Greg Roberts

Greg Roberts

Trusts fall into one of two main categories. The first category is composed of those that are established while the grantor (one who establishes the trust) is alive and are termed inter vivos (while living) trusts.

Trusts may also come into existence by the operation of a will, and these trusts are known as testamentary (from last will and testament) trusts.

Another way to categorize trusts is to view them as being either revocable or irrevocable. As the names imply, a revocable trust can be changed, while an irrevocable trust usually may not.

A testamentary trust is a revocable trust, since it can be changed during the lifetime of the grantor, but it becomes irrevocable after the grantor passes away.

A revocable trust is typically managed for the benefit of the grantor. In most cases, the grantor retains some very important rights over the trust during his or her lifetime. These rights include the ability to instruct the trustee to distribute any of the trust property to a third party, as well as the right to make changes to the trust, including terminating the trust at any time.

If the grantor becomes incapacitated and, thus, unable to manage his or her finances, the provisions of the trust document usually give the trustee the power to make discretionary distributions of income and principal to the grantor and, in some cases, to the grantor's family. Distributions from a living trust to a beneficiary, other than the grantor, may be subject to gift taxes that must be paid by the grantor. In 2019, the annual gift tax exclusion is $15,000, so if a distribution to a specific beneficiary is not greater than that amount this year, no gift taxes will be levied.

Upon the death of the grantor, a trust functions like a will and the trust property is distributed to the beneficiaries as directed by the trust agreement.

Irrevocable trusts are established by a grantor and cannot later be amended without the approval of the trustee and the beneficiaries of the trust. The major impetus behind the establishment of an irrevocable trust has been to gain certain estate and income tax advantages. Due to the recent changes in the taxation of estates, the establishment of an irrevocable is often not required. A single individual’s estate will not pay estate taxes if the value of those assets is less than $11.4 million. Utilizing a concept known as portability, a married couple can shield up to $22.8 million from estate taxation.

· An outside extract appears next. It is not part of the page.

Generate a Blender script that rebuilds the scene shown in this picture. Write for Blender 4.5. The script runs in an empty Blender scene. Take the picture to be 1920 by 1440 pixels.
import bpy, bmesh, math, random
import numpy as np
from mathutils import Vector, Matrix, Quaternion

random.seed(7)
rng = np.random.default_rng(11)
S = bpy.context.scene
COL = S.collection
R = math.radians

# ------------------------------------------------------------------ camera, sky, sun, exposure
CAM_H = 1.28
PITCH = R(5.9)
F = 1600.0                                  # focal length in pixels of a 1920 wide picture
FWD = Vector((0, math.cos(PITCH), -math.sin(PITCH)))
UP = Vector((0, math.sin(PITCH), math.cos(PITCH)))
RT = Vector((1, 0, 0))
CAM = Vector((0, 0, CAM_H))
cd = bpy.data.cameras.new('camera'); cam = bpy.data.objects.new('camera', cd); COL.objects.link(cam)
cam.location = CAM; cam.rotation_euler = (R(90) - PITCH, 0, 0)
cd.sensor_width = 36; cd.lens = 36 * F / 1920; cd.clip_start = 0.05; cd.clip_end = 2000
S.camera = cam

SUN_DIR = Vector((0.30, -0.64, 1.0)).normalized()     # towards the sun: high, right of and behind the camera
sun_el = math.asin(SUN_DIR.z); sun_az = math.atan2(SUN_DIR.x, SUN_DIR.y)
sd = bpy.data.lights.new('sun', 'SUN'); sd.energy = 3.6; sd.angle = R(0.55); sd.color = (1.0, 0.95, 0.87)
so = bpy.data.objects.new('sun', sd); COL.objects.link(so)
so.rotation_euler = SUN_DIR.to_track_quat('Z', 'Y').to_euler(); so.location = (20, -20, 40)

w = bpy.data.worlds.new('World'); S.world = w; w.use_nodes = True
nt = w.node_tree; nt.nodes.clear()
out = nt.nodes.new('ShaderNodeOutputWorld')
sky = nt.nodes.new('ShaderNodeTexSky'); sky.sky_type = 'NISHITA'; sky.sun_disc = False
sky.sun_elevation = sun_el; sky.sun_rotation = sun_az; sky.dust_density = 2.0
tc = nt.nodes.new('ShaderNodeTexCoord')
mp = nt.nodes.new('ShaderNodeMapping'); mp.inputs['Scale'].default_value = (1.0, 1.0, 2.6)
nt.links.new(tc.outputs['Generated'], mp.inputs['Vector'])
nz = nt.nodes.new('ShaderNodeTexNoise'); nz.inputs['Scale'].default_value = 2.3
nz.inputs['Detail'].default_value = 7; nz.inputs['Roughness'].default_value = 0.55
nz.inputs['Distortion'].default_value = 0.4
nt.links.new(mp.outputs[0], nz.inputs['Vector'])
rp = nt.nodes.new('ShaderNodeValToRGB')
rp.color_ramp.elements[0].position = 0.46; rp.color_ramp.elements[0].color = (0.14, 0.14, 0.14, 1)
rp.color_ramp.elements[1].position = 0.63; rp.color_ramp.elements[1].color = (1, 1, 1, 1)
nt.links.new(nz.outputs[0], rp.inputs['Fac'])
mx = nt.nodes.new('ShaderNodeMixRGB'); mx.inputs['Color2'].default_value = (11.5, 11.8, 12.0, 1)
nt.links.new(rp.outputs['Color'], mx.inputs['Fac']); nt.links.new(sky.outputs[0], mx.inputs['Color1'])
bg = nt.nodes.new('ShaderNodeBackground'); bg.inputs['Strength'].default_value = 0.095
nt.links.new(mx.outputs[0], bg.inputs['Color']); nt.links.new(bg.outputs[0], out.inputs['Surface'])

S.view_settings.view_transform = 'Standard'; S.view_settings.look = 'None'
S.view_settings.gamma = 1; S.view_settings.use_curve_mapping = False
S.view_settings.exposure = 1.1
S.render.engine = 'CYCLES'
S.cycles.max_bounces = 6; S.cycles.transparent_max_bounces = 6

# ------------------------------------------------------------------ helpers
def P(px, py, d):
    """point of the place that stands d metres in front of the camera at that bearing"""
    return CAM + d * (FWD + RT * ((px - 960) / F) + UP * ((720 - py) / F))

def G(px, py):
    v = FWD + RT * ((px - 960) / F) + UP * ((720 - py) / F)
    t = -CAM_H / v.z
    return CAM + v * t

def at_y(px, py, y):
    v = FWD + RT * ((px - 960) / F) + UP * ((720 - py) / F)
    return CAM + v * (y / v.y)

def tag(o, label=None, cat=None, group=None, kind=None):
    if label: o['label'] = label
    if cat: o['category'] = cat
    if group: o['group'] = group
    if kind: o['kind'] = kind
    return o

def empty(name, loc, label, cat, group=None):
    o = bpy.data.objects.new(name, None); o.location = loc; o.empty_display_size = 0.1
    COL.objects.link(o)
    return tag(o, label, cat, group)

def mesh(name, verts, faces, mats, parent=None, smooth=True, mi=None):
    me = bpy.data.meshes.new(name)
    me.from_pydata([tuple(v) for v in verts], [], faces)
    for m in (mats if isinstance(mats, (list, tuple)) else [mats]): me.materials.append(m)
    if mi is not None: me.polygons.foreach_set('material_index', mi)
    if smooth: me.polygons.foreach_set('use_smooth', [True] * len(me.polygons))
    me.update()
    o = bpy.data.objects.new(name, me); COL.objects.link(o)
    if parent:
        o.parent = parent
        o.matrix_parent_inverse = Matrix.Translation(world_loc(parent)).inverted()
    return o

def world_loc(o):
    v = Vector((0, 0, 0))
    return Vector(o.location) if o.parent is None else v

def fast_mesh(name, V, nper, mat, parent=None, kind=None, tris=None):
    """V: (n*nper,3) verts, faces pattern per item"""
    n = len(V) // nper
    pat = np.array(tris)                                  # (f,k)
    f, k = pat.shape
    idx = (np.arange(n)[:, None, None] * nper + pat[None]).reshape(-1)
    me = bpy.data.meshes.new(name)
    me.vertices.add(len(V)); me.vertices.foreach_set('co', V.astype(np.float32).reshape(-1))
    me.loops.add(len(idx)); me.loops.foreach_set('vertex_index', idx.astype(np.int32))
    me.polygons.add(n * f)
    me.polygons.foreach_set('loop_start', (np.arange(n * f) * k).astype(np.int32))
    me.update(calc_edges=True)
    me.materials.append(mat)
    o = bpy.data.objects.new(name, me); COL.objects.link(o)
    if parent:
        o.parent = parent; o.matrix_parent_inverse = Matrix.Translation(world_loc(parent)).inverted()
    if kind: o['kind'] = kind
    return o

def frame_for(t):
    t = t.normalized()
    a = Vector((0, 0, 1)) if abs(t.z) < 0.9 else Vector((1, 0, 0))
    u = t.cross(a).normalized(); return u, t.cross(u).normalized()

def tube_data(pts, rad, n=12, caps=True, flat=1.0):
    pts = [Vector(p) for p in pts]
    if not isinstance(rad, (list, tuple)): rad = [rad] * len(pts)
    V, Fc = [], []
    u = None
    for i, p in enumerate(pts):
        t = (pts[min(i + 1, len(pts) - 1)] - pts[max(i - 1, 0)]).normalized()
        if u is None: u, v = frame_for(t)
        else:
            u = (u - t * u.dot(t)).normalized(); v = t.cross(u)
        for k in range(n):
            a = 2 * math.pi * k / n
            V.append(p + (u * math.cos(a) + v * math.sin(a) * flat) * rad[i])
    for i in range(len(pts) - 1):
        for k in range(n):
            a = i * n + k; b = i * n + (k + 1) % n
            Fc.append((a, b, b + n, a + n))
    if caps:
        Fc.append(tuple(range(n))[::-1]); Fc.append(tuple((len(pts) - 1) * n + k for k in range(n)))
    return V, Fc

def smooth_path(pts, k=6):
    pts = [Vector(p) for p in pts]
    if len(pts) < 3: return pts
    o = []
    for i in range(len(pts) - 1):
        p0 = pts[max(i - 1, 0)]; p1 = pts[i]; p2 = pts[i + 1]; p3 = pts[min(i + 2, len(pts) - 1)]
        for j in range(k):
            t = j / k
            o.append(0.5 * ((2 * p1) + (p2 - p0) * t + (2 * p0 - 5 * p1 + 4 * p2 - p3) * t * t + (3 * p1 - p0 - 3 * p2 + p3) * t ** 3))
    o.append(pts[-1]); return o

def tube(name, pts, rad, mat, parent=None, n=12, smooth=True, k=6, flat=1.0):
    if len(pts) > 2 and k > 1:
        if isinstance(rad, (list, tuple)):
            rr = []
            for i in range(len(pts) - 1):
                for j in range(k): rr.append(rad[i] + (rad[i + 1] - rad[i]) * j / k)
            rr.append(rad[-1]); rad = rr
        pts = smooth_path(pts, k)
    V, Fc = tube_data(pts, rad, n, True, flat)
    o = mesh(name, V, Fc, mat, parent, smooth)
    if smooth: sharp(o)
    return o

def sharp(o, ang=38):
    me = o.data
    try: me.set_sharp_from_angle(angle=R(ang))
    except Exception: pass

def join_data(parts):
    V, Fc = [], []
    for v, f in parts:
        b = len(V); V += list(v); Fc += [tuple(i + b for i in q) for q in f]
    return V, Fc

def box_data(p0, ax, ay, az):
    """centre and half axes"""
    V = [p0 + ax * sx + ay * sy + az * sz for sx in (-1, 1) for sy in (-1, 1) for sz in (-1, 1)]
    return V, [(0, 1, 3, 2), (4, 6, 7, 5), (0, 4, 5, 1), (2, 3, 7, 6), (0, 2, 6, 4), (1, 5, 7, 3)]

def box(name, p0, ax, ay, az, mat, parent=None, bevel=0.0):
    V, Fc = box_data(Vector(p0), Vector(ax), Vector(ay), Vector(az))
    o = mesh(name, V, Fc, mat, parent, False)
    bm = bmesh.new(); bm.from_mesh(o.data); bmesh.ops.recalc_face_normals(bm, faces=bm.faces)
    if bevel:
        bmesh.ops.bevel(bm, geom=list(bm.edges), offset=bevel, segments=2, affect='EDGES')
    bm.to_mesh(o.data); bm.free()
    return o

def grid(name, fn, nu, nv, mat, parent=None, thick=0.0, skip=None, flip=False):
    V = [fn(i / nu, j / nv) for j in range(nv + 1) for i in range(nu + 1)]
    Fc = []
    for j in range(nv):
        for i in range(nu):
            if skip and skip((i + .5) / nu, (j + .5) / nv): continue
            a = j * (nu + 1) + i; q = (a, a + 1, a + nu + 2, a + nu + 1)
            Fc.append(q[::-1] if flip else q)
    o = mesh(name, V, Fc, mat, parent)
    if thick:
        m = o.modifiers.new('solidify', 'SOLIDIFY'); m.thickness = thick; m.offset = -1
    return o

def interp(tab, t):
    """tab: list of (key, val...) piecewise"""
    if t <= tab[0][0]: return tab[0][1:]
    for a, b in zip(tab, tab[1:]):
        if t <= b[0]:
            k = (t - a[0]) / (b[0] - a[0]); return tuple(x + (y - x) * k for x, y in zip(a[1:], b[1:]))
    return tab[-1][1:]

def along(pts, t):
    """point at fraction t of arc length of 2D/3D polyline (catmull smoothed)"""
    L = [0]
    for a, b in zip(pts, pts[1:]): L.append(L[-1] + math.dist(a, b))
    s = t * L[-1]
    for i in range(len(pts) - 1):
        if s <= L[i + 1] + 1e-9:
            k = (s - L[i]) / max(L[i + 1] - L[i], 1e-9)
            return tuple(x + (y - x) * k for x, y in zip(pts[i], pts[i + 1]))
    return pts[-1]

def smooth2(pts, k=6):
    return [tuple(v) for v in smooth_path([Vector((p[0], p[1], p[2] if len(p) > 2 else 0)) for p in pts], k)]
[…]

Once an irrevocable trust is established and assets transferred to it, those assets are subsequently not part of the grantor’s taxable estate, and any trust earnings are not reported as income to the grantor.

The downside of an irrevocable trust is that the transfer of assets into the trust may be subject to gift taxes, if the transferred amount is greater than $15,000 multiplied by the number of trust beneficiaries. So, if my irrevocable has 10 beneficiaries, $150,000 can be gifted to the trust this year without any gift tax implications.

However, without becoming overly complicated, depending on the size of the grantor’s estate, larger amounts may be transferred into an irrevocable trust without any current gift tax liability to the grantor. This is due to the synchronization between gift taxes and estate taxes-enough said.

The use of an irrevocable trust can provide other substantial tax benefits apart from saving estate taxes. An irrevocable trust offers many tax advantages over a direct gift, especially when it comes to capital gains taxes. If the trust is established by a grantor, the transfer of appreciated assets transferred into the trust, such as real estate or a stock portfolio, can still receive a step-up in basis upon the death of the grantor. If the irrevocable trust were not in existence and those appreciated assets had been given directly to the beneficiaries, those beneficiaries would pay capital gains on the difference between the sales price and the cost basis of the grantor, rather than their current value as of the grantor’s death.

This style of trust also provides a tax advantage for a grantor’s principal home, since the trust retains the grantor’s exclusion from income taxation (within specified limits) when the residence is later sold by the beneficiaries. Again, this favorable tax result would not ensue if the grantor simply gave the principal residence away during his or her lifetime.

Specific types of trusts can be established to address different type of needs and situations. One such situation combines charitable giving with the generation of current income. These trusts are known as Charitable Remainder Trusts and are irrevocable in nature. The trust is arranged so that there is a current beneficiary who is either the donor or another named individual, and a remainder beneficiary, which is a qualified charity. The trust document provides that the named beneficiary will receive an income stream from the income produced by the trust assets, and upon the death of the grantor, the remaining assets of the trust pass to the charity. There are IRS limits on the duration of the income stream.

This trust arrangement is quite valuable in certain situations, since it generates a current charitable deduction for the grantor based on the present value of the remaining assets when the grantor dies. There are IRS tables to calculate this current value.